O naszych przeczuciach możecie przeczytać w newsie sprzed tygodnia. Serwis Eurogamer otrzymał już oficjalne informacje na temat nowego wcielenia popularnych wyścigów. Zgodnie z domysłami kolejna część Need for Speed będzie miała podtytuł ProStreet a starym zwyczajem firmy Electronic Arts zostanie wydana na wszystkich liczących się platformach. Będą to Xbox 360, PS3, PC, Wii, DS, PS2, PSP oraz telefony komórkowe. W sklepach powinna się pojawić jesienią tego roku.

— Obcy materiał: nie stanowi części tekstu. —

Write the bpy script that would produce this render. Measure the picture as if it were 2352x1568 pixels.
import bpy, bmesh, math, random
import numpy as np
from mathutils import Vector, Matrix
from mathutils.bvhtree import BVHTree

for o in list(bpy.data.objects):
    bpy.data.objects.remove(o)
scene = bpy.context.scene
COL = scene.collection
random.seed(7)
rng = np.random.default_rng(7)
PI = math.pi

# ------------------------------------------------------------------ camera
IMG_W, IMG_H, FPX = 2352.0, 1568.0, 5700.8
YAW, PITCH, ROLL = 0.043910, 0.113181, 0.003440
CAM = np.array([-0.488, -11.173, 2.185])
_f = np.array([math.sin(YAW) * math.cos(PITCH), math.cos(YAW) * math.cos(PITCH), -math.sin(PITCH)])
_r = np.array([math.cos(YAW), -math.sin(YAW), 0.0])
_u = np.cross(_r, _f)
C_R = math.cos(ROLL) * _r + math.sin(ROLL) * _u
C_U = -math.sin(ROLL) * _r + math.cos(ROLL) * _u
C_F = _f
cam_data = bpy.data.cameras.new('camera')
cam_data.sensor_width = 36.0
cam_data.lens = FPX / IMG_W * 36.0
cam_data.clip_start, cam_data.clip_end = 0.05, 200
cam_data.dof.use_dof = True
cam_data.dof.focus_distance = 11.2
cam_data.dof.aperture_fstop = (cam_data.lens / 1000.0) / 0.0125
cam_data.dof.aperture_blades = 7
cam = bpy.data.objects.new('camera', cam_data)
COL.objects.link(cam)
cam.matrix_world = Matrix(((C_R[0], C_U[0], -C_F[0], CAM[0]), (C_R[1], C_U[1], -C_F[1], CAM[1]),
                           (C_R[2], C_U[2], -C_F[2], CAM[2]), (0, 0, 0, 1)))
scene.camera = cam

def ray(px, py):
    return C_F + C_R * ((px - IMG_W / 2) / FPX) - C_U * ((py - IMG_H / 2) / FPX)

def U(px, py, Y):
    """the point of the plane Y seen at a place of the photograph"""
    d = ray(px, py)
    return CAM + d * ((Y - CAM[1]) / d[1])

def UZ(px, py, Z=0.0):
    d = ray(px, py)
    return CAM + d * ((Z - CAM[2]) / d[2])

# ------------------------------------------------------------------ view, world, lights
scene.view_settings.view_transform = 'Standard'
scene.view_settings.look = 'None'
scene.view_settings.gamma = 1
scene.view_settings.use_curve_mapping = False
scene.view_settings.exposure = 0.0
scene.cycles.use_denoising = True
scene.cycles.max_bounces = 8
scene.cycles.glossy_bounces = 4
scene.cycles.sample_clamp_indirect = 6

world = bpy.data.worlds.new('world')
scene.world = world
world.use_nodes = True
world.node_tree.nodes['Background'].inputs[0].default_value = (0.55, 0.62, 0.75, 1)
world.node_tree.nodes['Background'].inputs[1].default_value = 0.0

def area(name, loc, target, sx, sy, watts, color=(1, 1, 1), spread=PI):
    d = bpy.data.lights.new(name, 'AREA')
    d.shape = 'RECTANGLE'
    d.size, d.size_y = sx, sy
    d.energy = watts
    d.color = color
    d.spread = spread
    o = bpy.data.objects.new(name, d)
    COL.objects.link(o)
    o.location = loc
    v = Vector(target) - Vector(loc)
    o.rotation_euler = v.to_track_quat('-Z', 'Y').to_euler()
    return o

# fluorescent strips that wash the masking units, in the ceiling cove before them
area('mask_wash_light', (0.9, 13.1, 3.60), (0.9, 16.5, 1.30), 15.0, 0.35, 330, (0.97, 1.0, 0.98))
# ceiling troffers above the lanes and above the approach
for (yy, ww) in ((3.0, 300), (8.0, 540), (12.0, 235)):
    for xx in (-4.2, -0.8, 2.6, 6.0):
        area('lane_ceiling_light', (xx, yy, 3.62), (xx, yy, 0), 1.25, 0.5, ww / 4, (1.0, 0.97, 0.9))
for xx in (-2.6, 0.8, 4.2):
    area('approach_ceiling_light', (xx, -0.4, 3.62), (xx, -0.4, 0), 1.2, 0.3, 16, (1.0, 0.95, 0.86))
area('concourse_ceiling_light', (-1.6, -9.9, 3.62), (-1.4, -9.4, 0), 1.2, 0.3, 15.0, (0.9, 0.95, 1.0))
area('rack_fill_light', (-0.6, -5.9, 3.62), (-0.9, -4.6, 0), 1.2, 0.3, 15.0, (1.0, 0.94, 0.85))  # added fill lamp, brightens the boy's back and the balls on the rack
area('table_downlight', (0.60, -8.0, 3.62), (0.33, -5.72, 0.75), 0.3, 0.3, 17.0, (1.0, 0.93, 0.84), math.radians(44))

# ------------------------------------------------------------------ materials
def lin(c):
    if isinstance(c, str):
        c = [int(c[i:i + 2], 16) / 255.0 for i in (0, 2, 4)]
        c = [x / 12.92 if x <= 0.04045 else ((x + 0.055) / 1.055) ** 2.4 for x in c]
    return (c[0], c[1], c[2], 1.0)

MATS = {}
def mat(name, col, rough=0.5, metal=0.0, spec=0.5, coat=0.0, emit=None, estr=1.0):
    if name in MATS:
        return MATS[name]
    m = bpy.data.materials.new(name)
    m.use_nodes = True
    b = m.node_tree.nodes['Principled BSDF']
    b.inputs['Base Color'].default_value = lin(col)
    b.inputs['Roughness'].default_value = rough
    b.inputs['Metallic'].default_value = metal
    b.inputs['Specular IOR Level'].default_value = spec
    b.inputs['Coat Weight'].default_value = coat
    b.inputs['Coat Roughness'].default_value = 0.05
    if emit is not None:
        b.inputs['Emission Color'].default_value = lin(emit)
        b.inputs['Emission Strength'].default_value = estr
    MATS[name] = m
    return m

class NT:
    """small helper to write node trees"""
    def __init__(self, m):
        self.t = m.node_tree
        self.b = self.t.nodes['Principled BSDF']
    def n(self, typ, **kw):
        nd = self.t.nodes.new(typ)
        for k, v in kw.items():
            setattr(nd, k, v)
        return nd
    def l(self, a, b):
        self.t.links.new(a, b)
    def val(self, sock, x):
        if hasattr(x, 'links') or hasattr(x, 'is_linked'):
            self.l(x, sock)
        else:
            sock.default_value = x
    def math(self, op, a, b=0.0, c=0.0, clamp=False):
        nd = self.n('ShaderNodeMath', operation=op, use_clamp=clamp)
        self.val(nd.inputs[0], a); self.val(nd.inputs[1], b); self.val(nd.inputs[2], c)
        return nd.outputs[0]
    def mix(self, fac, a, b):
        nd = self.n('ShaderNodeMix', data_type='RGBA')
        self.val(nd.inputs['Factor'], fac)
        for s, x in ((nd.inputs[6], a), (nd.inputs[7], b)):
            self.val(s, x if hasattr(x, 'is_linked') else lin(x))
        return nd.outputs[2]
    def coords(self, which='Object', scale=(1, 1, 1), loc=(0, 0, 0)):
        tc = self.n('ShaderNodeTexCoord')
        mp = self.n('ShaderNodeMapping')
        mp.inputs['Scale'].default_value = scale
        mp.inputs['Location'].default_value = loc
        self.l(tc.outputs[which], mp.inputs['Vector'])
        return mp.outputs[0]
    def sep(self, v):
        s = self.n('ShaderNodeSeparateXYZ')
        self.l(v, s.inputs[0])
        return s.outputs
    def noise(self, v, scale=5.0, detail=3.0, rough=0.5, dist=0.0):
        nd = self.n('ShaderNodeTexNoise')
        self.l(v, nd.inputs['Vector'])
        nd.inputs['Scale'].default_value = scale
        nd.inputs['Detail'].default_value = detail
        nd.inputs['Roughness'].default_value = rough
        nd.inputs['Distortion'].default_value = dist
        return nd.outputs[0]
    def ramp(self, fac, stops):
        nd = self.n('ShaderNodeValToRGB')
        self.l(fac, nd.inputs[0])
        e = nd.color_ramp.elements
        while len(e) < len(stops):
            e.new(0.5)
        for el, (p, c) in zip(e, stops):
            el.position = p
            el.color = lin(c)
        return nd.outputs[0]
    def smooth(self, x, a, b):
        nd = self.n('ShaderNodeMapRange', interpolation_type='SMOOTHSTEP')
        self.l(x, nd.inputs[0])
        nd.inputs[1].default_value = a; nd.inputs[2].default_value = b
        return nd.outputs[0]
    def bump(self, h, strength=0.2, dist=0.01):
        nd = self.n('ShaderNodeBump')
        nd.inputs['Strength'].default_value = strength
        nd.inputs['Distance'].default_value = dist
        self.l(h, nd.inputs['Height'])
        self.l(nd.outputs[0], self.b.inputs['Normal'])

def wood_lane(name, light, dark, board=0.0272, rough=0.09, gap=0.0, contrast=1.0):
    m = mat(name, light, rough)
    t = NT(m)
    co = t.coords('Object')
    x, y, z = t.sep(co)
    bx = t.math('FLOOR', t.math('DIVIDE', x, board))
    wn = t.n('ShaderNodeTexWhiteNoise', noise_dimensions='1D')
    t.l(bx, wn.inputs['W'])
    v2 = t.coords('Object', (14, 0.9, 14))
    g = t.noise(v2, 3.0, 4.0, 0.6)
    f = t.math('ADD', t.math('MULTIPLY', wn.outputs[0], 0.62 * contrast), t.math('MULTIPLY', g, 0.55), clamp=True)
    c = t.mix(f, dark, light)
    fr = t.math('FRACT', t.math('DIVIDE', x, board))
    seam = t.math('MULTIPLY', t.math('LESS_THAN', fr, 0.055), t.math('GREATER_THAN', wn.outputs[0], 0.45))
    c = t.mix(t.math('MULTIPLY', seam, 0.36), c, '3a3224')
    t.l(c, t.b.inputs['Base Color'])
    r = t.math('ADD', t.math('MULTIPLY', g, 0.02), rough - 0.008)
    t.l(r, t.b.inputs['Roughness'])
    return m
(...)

Tworzeniem gry zajmuje się EA Black Box z siedzibą w Kanadzie. Pozycję ta napędza zmodyfikowany silnik znany z poprzedniej odsłony serii. Autorzy ProStreet obiecują graczom ulepszenia w dziedzinie grafiki, SI i możliwości tuningowania aut. Ponoć tym razem będziemy mieli duży wpływ nie tylko na wygląd naszych wyścigówek, ale również na ich osiągi. Z informacji udzielonych prasie możemy się również dowiedzieć, iż w grze znajdzie się „rewolucyjny system rozgrywek online który na nowo zdefiniuje pojęcie społecznego współzawodnictwa”.
Redakcja Valhalli ciągle zbiera na wymarzone Bugatti Veyron. Czas w którym redakcyjne konto będzie rosło o kolejne setki tysięcy złotych na pewno umilą nam te wirtualne wyścigi. Wyglądajcie kolejnych informacji na ich temat, które z całą pewnością pojawią się na naszych łamach.
Coż. . . To żadna nowina:)- już od ponad 1,5 tygodnia na oficjalnej stronie EA można obejżeć pierwszy zwiastun gry.
To żadna nowina – od tygodnia możesz o nim przeczytać na Valhalli. Dziś jednak oficjalnie potwierdzono to co znajduje się w tym newsie. Mniej krytyki – więcej myślenia – plizz
Serial (a może już telenowela) pt Need For Speed zaczyna być nużący. O ile kiedyś, faktycznie ukazanie się nowego tytułu coś wnosiło, teraz mam wrażenie, że po prostu co chwila wychodzi nowy NFS. Każdy taki sam, tylko lekko odświeżony. Powinni nie nadawać im podtytułów tylko rok wydania, bo to już właściwie pozycja ukazująca się równie cyklicznie co FIFY, NBA i inne. . .
Ja tam dalej czekam na jakies niezłe nowosci bezkrytyczny optimista zemnie
Nie wiem jak Wy ale ja juz dawno przestalem kupowac need for speed, za stary jestem na takie gnioty, jazda dla dzieci, EA robi z tego druga FIFE, powinni pojsc w innym kierunku i zafundowac nam calkiem inny styl bo od drugiego underground strasznie to wyglada, zero jakis dobrych innowacji tylko kosmetyka i inny podtytul!!
a ja lubię się odstresować przy prościutkim carbonie, jak mam czas gram w forze ale przeważnie go niemam
Kto mówił że PS2 umiera, niech patrzy jak reanimują ją „Elktronicy”! Brawo!
Co roku nowy NFS, ktory nie wnosi nic nowego. Tylko zwiekszaja wymagania do nowych kart graficznych i nic wiecej. Tak jak ktos wczesniej napisal, moga zamias nowych nazw wstawiac rok.
Troche smutne, ze gra nabrala strasznie festyniarskiego klimatu. Ale najwyrazniej jest zapotrzebowanie. W ogole tytul ProStreet mnie rozwala. To tak jakby mowic, ze jest sie profesjonalnym przestepca, LOL.
niestety redakcje musze zasmucić – Bugatti Veyron nieda sie kupic. co do NFS to dla mnie skonczył żywot na Porshe, reszta to gioty, typowy arcade, zero realizmu. Jak chce sie odstresowac to siadam do GTR2 i robię parę kółek.